Data shown:
--

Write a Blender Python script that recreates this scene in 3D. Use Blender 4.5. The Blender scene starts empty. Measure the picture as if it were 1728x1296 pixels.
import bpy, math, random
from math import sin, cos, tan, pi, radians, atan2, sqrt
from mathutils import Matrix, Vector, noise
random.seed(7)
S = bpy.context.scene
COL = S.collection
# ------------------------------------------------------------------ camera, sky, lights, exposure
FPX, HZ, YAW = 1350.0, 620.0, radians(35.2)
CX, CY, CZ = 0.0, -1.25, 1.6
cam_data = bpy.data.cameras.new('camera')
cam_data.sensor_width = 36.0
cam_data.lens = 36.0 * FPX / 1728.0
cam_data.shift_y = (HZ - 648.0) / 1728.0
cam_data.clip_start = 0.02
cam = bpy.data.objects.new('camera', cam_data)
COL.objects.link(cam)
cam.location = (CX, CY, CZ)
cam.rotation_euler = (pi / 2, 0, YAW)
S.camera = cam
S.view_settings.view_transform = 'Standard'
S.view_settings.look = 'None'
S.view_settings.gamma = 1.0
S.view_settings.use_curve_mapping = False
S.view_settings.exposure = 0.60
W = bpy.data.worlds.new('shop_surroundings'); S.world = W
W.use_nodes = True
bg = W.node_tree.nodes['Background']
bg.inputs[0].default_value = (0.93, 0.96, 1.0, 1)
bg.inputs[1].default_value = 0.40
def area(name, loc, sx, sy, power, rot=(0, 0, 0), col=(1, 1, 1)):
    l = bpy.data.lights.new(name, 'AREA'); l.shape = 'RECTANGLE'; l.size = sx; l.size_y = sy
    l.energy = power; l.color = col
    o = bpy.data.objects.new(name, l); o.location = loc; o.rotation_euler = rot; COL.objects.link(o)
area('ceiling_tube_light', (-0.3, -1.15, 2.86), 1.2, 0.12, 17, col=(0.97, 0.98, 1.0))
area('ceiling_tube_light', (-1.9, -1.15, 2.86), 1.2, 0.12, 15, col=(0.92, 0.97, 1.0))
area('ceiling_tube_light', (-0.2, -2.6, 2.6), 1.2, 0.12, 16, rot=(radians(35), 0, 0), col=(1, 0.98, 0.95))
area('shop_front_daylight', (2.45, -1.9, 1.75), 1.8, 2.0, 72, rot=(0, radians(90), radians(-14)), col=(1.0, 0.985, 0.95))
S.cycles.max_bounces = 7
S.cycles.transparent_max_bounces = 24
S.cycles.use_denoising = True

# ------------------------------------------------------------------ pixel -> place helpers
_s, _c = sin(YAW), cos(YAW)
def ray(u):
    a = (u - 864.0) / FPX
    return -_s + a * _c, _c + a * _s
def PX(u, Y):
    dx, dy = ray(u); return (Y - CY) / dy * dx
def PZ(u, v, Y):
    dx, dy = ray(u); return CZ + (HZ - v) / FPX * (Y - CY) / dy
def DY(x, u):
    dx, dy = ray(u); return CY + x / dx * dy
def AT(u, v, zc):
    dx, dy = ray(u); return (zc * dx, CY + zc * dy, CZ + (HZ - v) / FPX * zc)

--

Reproduce the material above, every line of it, exactly.

Solution for this problem:
Write a Blender Python script that recreates this scene in 3D. Use Blender 4.5. The Blender scene starts empty. Measure the picture as if it were 1728x1296 pixels.
import bpy, math, random
from math import sin, cos, tan, pi, radians, atan2, sqrt
from mathutils import Matrix, Vector, noise
random.seed(7)
S = bpy.context.scene
COL = S.collection
# ------------------------------------------------------------------ camera, sky, lights, exposure
FPX, HZ, YAW = 1350.0, 620.0, radians(35.2)
CX, CY, CZ = 0.0, -1.25, 1.6
cam_data = bpy.data.cameras.new('camera')
cam_data.sensor_width = 36.0
cam_data.lens = 36.0 * FPX / 1728.0
cam_data.shift_y = (HZ - 648.0) / 1728.0
cam_data.clip_start = 0.02
cam = bpy.data.objects.new('camera', cam_data)
COL.objects.link(cam)
cam.location = (CX, CY, CZ)
cam.rotation_euler = (pi / 2, 0, YAW)
S.camera = cam
S.view_settings.view_transform = 'Standard'
S.view_settings.look = 'None'
S.view_settings.gamma = 1.0
S.view_settings.use_curve_mapping = False
S.view_settings.exposure = 0.60
W = bpy.data.worlds.new('shop_surroundings'); S.world = W
W.use_nodes = True
bg = W.node_tree.nodes['Background']
bg.inputs[0].default_value = (0.93, 0.96, 1.0, 1)
bg.inputs[1].default_value = 0.40
def area(name, loc, sx, sy, power, rot=(0, 0, 0), col=(1, 1, 1)):
    l = bpy.data.lights.new(name, 'AREA'); l.shape = 'RECTANGLE'; l.size = sx; l.size_y = sy
    l.energy = power; l.color = col
    o = bpy.data.objects.new(name, l); o.location = loc; o.rotation_euler = rot; COL.objects.link(o)
area('ceiling_tube_light', (-0.3, -1.15, 2.86), 1.2, 0.12, 17, col=(0.97, 0.98, 1.0))
area('ceiling_tube_light', (-1.9, -1.15, 2.86), 1.2, 0.12, 15, col=(0.92, 0.97, 1.0))
area('ceiling_tube_light', (-0.2, -2.6, 2.6), 1.2, 0.12, 16, rot=(radians(35), 0, 0), col=(1, 0.98, 0.95))
area('shop_front_daylight', (2.45, -1.9, 1.75), 1.8, 2.0, 72, rot=(0, radians(90), radians(-14)), col=(1.0, 0.985, 0.95))
S.cycles.max_bounces = 7
S.cycles.transparent_max_bounces = 24
S.cycles.use_denoising = True

# ------------------------------------------------------------------ pixel -> place helpers
_s, _c = sin(YAW), cos(YAW)
def ray(u):
    a = (u - 864.0) / FPX
    return -_s + a * _c, _c + a * _s
def PX(u, Y):
    dx, dy = ray(u); return (Y - CY) / dy * dx
def PZ(u, v, Y):
    dx, dy = ray(u); return CZ + (HZ - v) / FPX * (Y - CY) / dy
def DY(x, u):
    dx, dy = ray(u); return CY + x / dx * dy
def AT(u, v, zc):
    dx, dy = ray(u); return (zc * dx, CY + zc * dy, CZ + (HZ - v) / FPX * zc)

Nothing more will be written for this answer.